### Instructions to follow
Retype the opening lines of the listing below, ending with the line that contains "return tuple(s2l(c)) + (1.0,)", and leave out any pictures.

### Data shown

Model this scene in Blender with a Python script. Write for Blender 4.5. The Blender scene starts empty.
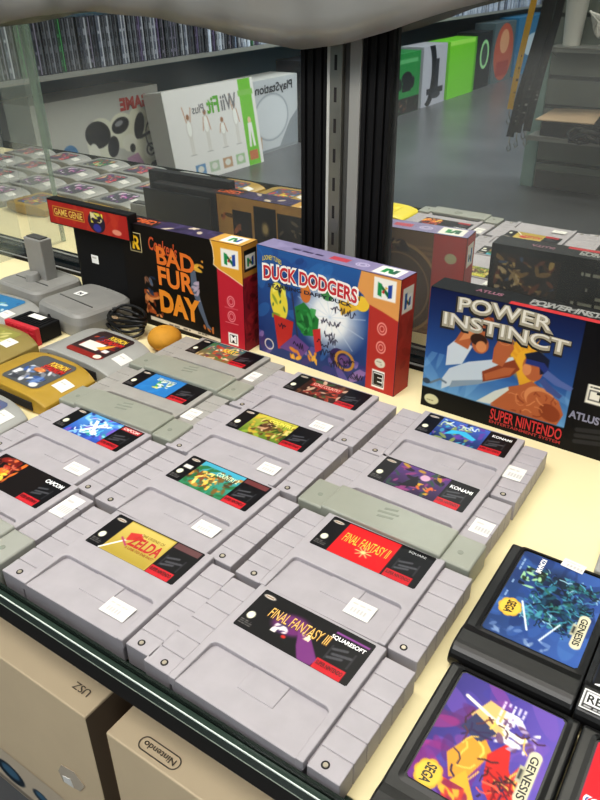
import bpy, bmesh, math, random
import numpy as np
from mathutils import Matrix, Vector

S = bpy.context.scene
COL = S.collection
rnd = random.Random(7)
MM = 0.001

# ---------------------------------------------------------------- materials
def hx(h):
    h = h.lstrip('#')
    return tuple(int(h[i:i+2], 16) / 255 for i in (0, 2, 4))
def s2l(c):
    c = np.asarray(c, float)
    return np.where(c <= 0.04045, c / 12.92, ((np.clip(c, 0, None) + 0.055) / 1.055) ** 2.4)
def col4(c):
    if isinstance(c, str): c = hx(c)
    return tuple(s2l(c)) + (1.0,)

def mat(name, c, rough=0.5, metal=0.0, noise=0.0, nscale=300.0, bump=0.0, spec=0.5, trans=0.0, alpha=1.0, emit=0.0, coat=0.0):
    m = bpy.data.materials.new(name); m.use_nodes = True
    nt = m.node_tree; b = nt.nodes['Principled BSDF']
    b.inputs['Base Color'].default_value = col4(c)
    b.inputs['Roughness'].default_value = rough
    b.inputs['Metallic'].default_value = metal
    b.inputs['Specular IOR Level'].default_value = spec
    b.inputs['Transmission Weight'].default_value = trans
    b.inputs['Alpha'].default_value = alpha
    b.inputs['Coat Weight'].default_value = coat
    if emit:
        b.inputs['Emission Color'].default_value = col4(c); b.inputs['Emission Strength'].default_value = emit
    if noise or bump:
        tc = nt.nodes.new('ShaderNodeTexCoord'); n = nt.nodes.new('ShaderNodeTexNoise')
        n.inputs['Scale'].default_value = nscale; n.inputs['Detail'].default_value = 5
        nt.links.new(tc.outputs['Object'], n.inputs['Vector'])
        if noise:
            r = nt.nodes.new('ShaderNodeValToRGB')
            base = np.array(col4(c)[:3])
            r.color_ramp.elements[0].position = .3; r.color_ramp.elements[1].position = .7
            r.color_ramp.elements[0].color = tuple(base * (1 - noise)) + (1,)
            r.color_ramp.elements[1].color = tuple(np.clip(base * (1 + noise), 0, 1)) + (1,)
            nt.links.new(n.outputs['Fac'], r.inputs['Fac']); nt.links.new(r.outputs['Color'], b.inputs['Base Color'])
        if bump:
            bp = nt.nodes.new('ShaderNodeBump'); bp.inputs['Strength'].default_value = bump; bp.inputs['Distance'].default_value = .0005
            nt.links.new(n.outputs['Fac'], bp.inputs['Height']); nt.links.new(bp.outputs['Normal'], b.inputs['Normal'])
    return m

def print_mat(name, rough, spec=0.5):
    m = bpy.data.materials.new(name); m.use_nodes = True
    nt = m.node_tree; b = nt.nodes['Principled BSDF']
    a = nt.nodes.new('ShaderNodeVertexColor'); a.layer_name = 'Col'
    nt.links.new(a.outputs['Color'], b.inputs['Base Color'])
    b.inputs['Roughness'].default_value = rough; b.inputs['Specular IOR Level'].default_value = spec
    return m

M = {}
M['snes'] = mat('grey_plastic', '#a9a4a8', .45, noise=.05, nscale=60, bump=.15)
M['snes_old'] = mat('aged_grey_plastic', '#9f9c97', .42, noise=.07, nscale=60, bump=.15)
M['cover'] = mat('translucent_cover_plastic', '#9ea094', .32, noise=.05, nscale=40, trans=.12)
M['cover_clear'] = mat('clear_cover_plastic', '#b4b5ac', .3, noise=.04, nscale=40, trans=.25)
M['cover_mark'] = mat('cover_emboss', '#8a8f83', .4)
M['screw'] = mat('screw_metal', '#b3aa98', .3, metal=.3)
M['hole'] = mat('dark_hole', '#262324', .8)
M['print'] = print_mat('glossy_print', .38, .28)
M['carton_print'] = print_mat('carton_print', .45, .25)
M['matte_print'] = print_mat('matte_print', .6, .3)
M['n64'] = mat('n64_grey', '#9c9c98', .38, noise=.04, nscale=50)
M['gold'] = mat('gold_plastic', '#ab8b35', .36, noise=.06, nscale=50)
M['olive'] = mat('olive_plastic', '#8f7f4a', .38, noise=.06, nscale=50)
M['yellow'] = mat('yellow_plastic', '#e0cf3a', .4)
M['black'] = mat('black_plastic', '#131314', .36, noise=.1, nscale=80, bump=.2)
M['blackmatte'] = mat('black_matte', '#131315', .6, spec=.3)
M['shelf'] = mat('cream_laminate', '#e9dcb0', .45, noise=.03, nscale=9)
M['glass_edge'] = mat('green_glass', '#39473f', .12, trans=.1, noise=.1, nscale=30)
M['glass_line'] = mat('glass_arris', '#e6efe6', .2)
M['glass_line2'] = mat('glass_arris_soft', '#aeb8a8', .3)
M['strip_glass'] = mat('strip_glass', '#2c342f', .15, alpha=.75)
M['rail'] = mat('black_rail', '#1f1c19', .5)
M['alu'] = mat('brushed_steel', '#8e8d86', .38, metal=.75, noise=.12, nscale=30)
M['whitestrip'] = mat('pale_strip', '#b9b9b4', .5)
M['darkgrey'] = mat('dark_grey_strip', '#4c4c4a', .5)
M['midgrey'] = mat('mid_grey_strip', '#8b8b88', .45)
M['white'] = mat('white_paint', '#e8e6e0', .5)
M['red'] = mat('red_plastic', '#c2313c', .45, noise=.06, nscale=80)
M['orange'] = mat('orange_foam', '#c08a2a', .75, noise=.08, nscale=120, bump=.3)
M['cable'] = mat('black_cable', '#141414', .45)
M['adapter'] = mat('adapter_grey', '#8c8b87', .45, noise=.04, nscale=60, bump=.2)
M['brownbox'] = mat('white_carton', '#dcc7a6', .6, noise=.04, nscale=12)
M['brownbox_in'] = mat('carton_inside', '#85725c', .8)
M['kraft'] = mat('kraft_card', '#c8ac8c', .7, noise=.05, nscale=20)
M['ink'] = mat('grey_ink', '#5d5348', .6)
M['clear_tape'] = mat('clear_tape', '#cdbfab', .12, spec=.8)
M['floor'] = mat('store_floor', '#57585a', .3, noise=.25, nscale=3)
M['wall'] = mat('store_wall', '#3a6070', .7, noise=.06, nscale=3)
M['wallpale'] = mat('store_wall_pale', '#8d9699', .7)
M['ceiling'] = mat('ceiling_tile', '#c9cdd0', .8)
M['slat'] = mat('grey_slatwall', '#737a72', .55, noise=.06, nscale=6)
M['slatdark'] = mat('slat_groove', '#343a36', .7)
M['teal'] = mat('teal_upright', '#83a09a', .5)
M['shelfwhite'] = mat('game_shelf', '#8f918c', .45)
M['valance'] = mat('hazy_plastic', '#8b8a86', .22, metal=.2, noise=.12, nscale=5, alpha=.82)
M['lamp'] = mat('lamp_tube', '#f4f7ff', .5, emit=6)

def ink(c, rough=.35):
    k = 'ink' + c
    if k not in M: M[k] = mat('ink_' + c.strip('#'), c, rough)
    return M[k]

# ---------------------------------------------------------------- object helpers
def tag(o, label=None, cat=None, group=None, kind=None):
    if label: o['label'] = label
    if cat: o['category'] = cat
    if group: o['group'] = group
    if kind: o['kind'] = kind
    return o
def empty(name, loc=(0, 0, 0), rz=0.0, label=None, cat=None, group=None):
    o = bpy.data.objects.new(name, None); COL.objects.link(o)
    o.location = loc; o.rotation_euler = (0, 0, rz); o.empty_display_size = .02
    return tag(o, label, cat, group)
def bevel(o, w, seg=2, ang=40):
    m = o.modifiers.new('bevel', 'BEVEL'); m.width = w; m.segments = seg; m.limit_method = 'ANGLE'; m.angle_limit = math.radians(ang)
    return o
def obj(name, bm, m, parent=None, bev=0, seg=2, smooth=False):
    me = bpy.data.meshes.new(name)
    bmesh.ops.recalc_face_normals(bm, faces=bm.faces[:])
    bm.to_mesh(me); bm.free()
    for mm in (m if isinstance(m, (list, tuple)) else [m]): me.materials.append(mm)
    if smooth:
        for f in me.polygons: f.use_smooth = True
    o = bpy.data.objects.new(name, me); COL.objects.link(o)
    if parent: o.parent = parent
    if bev: bevel(o, bev, seg)
    return o
def link_copy(o, parent):
    c = o.copy(); COL.objects.link(c); c.parent = parent; return c
def tree_copy(root, loc, rz, label, group=None):
    r = root.copy(); COL.objects.link(r); r.location = loc; r.rotation_euler = (0, 0, rz); r['label'] = label
    if group: r['group'] = group
    for ch in list(root.children):
        c = link_copy(ch, r)
        for g in list(ch.children): link_copy(g, c)
    return r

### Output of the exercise
Model this scene in Blender with a Python script. Write for Blender 4.5. The Blender scene starts empty.
import bpy, bmesh, math, random
import numpy as np
from mathutils import Matrix, Vector

S = bpy.context.scene
COL = S.collection
rnd = random.Random(7)
MM = 0.001

# ---------------------------------------------------------------- materials
def hx(h):
    h = h.lstrip('#')
    return tuple(int(h[i:i+2], 16) / 255 for i in (0, 2, 4))
def s2l(c):
    c = np.asarray(c, float)
    return np.where(c <= 0.04045, c / 12.92, ((np.clip(c, 0, None) + 0.055) / 1.055) ** 2.4)
def col4(c):
    if isinstance(c, str): c = hx(c)
    return tuple(s2l(c)) + (1.0,)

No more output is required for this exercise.